Prosecutors say between March 2019 and November 2021, Amiri’s dog bit 28 people, and Rombough deployed a .40mm “less lethal” launcher at 11 subjects from November 2020 through August 2021. Records show that of the 28 bite victims, 19 were Black residents, or 68 percent.

Alleged steroid sales and covered tracks

Two Antioch police officers — Daniel Harris and Wenger — were charged with several felonies after prosecutors say they tried to sell anabolic steroids. And when federal investigators seized one of their phones, the agents discovered that several texts had been deleted in an apparent attempt to cover the officers’ tracks, the prosecutors alleged Thursday.

The scheme dated to March 2022, when the two officers exchanged texts about delivering steroids to a person identified only in the indictment as B.M., court papers say. Federal investigators say that Wenger then selectively deleted texts sometime before FBI agents took his phone on March 23, 2022.

How the investigation all began: An alleged college credit scam

The indictment citing the most officers speaks to the root of the FBI’s investigation: Concerns that police officers were boosting their paychecks by cheating their way into fake college degrees.

From June 2019 through May 2021, prosecutors say six current and former Antioch and Pittsburg police officers schemed to have at least one other person take college tests for them. That’s because pay increases for new educational degrees can be anywhere from 2.5 percent to 10 percent, depending on the union contract.

Most of the officers — Amiri, Samantha Peterson, Ernesto Mejia-Orozco and Amanda Theodosy, who also goes by the name of Amanda Nash — made at least one payment of no more than a few hundred dollars for their courses, the indictment said.

But a couple others ponied up significantly more money as part of the scheme, prosecutors say. Brauli Rodriguez-Jalapa, a former Pittsburg officer who left to join the Oakland Housing Authority force, made a $12,130 payment in May 2021, court documents show, while former Pittsburg Officer Patrick Berhan made a $2,400 payment in December 2020.

Federal prosecutors charged each of them with wire fraud, conspiracy to commit wire fraud and forfeiture allegation. At least two of the officers had tried — in vain, it appears — to avoid prosecution by paying back back tens of thousands of dollars in bonus money, this news organization previously reported.

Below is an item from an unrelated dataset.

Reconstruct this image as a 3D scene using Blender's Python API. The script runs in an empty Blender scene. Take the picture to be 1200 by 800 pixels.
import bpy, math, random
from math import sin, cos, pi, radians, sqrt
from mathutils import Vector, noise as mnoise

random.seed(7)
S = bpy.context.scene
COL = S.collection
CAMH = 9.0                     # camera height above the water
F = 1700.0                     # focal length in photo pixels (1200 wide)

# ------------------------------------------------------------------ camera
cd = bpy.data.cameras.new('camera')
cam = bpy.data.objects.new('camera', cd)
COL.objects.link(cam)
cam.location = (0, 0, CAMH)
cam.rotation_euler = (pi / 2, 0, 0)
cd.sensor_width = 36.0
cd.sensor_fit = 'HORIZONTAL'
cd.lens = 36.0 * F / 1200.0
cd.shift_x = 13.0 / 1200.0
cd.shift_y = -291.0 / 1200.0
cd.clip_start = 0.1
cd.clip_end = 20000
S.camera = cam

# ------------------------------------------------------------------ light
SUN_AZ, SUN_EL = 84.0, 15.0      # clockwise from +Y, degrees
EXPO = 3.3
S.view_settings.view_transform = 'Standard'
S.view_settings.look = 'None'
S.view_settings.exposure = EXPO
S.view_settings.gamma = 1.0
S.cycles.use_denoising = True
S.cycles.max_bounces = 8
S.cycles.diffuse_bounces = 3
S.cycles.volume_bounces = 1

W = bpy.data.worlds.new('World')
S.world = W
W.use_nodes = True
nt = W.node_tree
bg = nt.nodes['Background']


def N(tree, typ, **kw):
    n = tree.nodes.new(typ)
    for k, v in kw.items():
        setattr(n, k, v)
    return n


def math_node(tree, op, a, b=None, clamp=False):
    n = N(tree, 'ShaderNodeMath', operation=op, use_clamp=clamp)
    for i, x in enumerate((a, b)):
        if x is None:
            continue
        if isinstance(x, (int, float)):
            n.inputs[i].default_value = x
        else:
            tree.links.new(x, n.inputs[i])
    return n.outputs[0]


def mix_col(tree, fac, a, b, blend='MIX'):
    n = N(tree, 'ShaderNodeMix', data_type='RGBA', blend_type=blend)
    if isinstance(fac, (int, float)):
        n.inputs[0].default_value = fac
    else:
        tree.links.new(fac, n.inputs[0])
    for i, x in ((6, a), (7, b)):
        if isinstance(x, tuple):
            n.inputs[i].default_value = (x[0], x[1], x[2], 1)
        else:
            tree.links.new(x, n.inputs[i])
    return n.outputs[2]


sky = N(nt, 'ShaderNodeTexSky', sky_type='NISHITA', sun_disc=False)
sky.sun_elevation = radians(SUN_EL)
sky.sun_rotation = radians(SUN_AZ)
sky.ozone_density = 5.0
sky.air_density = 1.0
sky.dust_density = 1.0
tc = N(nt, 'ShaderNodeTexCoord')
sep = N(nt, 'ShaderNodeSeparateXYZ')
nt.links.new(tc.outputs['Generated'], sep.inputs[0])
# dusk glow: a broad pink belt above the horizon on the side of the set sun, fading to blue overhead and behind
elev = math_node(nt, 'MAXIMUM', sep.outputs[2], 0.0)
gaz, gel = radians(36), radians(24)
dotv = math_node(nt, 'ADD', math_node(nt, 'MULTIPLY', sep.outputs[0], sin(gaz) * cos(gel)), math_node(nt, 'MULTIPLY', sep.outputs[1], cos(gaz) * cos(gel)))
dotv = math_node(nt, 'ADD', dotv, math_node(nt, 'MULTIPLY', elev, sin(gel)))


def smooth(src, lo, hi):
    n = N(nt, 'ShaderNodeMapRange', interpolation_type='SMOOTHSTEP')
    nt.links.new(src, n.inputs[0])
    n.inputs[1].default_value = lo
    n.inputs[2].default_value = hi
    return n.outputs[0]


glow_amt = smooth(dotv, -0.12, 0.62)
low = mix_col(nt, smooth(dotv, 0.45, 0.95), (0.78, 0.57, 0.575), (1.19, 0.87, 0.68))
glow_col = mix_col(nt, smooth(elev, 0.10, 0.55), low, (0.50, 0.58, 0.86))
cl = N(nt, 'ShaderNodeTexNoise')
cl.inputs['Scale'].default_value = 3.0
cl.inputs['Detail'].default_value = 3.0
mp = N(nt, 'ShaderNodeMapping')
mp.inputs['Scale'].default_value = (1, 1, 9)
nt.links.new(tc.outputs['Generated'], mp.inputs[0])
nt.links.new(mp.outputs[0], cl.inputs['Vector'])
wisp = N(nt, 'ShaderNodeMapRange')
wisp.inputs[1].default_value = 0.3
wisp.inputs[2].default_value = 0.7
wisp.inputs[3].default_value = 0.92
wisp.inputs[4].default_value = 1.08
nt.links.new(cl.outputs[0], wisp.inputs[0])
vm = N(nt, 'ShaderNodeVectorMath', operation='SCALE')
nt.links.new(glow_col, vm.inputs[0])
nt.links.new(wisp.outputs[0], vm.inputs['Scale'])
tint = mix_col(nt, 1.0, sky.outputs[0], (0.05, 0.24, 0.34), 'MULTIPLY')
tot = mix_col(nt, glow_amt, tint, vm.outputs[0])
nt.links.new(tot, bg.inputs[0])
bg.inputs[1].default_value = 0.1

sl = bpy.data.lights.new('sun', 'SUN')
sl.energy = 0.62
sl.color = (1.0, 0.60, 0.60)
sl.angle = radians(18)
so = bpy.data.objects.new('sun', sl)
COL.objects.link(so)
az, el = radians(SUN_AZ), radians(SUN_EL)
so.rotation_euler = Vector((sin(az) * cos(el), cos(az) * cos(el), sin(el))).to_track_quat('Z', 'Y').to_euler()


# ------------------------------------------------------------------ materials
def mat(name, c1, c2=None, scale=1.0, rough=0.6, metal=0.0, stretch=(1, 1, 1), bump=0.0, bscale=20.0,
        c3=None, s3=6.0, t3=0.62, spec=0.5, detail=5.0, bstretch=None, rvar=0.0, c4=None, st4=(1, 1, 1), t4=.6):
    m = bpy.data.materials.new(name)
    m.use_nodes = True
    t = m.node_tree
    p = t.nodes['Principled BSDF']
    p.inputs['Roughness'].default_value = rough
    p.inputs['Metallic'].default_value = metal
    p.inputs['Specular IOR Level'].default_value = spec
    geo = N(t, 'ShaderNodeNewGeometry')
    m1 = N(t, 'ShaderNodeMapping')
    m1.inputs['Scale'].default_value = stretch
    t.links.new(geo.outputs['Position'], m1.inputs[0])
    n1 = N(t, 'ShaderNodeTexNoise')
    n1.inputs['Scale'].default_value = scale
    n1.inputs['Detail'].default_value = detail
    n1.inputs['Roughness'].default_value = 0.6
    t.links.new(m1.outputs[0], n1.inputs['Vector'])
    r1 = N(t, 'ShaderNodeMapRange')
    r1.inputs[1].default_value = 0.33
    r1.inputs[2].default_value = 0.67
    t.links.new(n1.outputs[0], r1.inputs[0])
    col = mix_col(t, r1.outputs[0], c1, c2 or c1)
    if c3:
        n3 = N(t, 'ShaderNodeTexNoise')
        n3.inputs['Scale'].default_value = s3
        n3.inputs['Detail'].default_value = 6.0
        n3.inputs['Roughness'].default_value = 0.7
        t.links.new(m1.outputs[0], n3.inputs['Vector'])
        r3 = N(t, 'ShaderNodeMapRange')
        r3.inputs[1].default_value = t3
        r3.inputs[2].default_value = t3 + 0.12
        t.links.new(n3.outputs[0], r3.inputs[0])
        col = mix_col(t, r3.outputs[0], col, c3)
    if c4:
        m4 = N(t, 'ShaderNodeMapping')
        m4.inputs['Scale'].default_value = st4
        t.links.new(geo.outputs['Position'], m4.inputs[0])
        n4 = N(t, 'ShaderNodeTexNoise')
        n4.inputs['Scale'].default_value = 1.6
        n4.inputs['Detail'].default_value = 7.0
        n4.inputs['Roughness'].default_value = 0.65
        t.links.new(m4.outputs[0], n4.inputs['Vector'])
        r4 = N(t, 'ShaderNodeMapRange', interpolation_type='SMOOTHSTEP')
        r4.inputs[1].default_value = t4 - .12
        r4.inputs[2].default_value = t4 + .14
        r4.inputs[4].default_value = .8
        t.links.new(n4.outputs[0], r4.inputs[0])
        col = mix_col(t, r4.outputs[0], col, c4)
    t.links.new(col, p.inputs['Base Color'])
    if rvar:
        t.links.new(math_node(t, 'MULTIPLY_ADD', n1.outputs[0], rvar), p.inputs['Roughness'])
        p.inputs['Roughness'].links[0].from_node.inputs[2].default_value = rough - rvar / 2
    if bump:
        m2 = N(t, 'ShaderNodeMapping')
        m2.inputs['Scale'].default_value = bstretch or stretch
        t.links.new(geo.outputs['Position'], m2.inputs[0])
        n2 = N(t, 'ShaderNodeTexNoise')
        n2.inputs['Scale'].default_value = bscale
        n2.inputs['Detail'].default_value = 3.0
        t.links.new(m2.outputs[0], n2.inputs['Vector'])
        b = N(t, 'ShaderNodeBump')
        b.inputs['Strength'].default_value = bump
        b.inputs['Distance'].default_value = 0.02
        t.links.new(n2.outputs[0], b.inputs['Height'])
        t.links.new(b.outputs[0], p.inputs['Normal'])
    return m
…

A wire tap and an alleged tip-off

Timothy Manly Williams, a former Antioch and Pittsburg cop, is accused of obstructing or interfering with an FBI and APD wiretap case of gang members suspected of murder. While working in the wiretap room and monitoring calls, authorities allege he used his personal cell phone to call a target of the case and did not mark it a pertinent call, meaning it was not recorded and he never logged the conversation. Court papers do not detail what was said on the call, but sources have said that Manly-Williams left APD after it was discovered.

The deprivation of rights charge has to do with a situation in May 2021. While Manly was on patrol, he snatched a cell phone from a person who was filming another officer siccing a police dog on someone and destroyed the device, the indictment alleges. In doing so, he violated the person’s rights against unreasonable search and seizure, authorities say.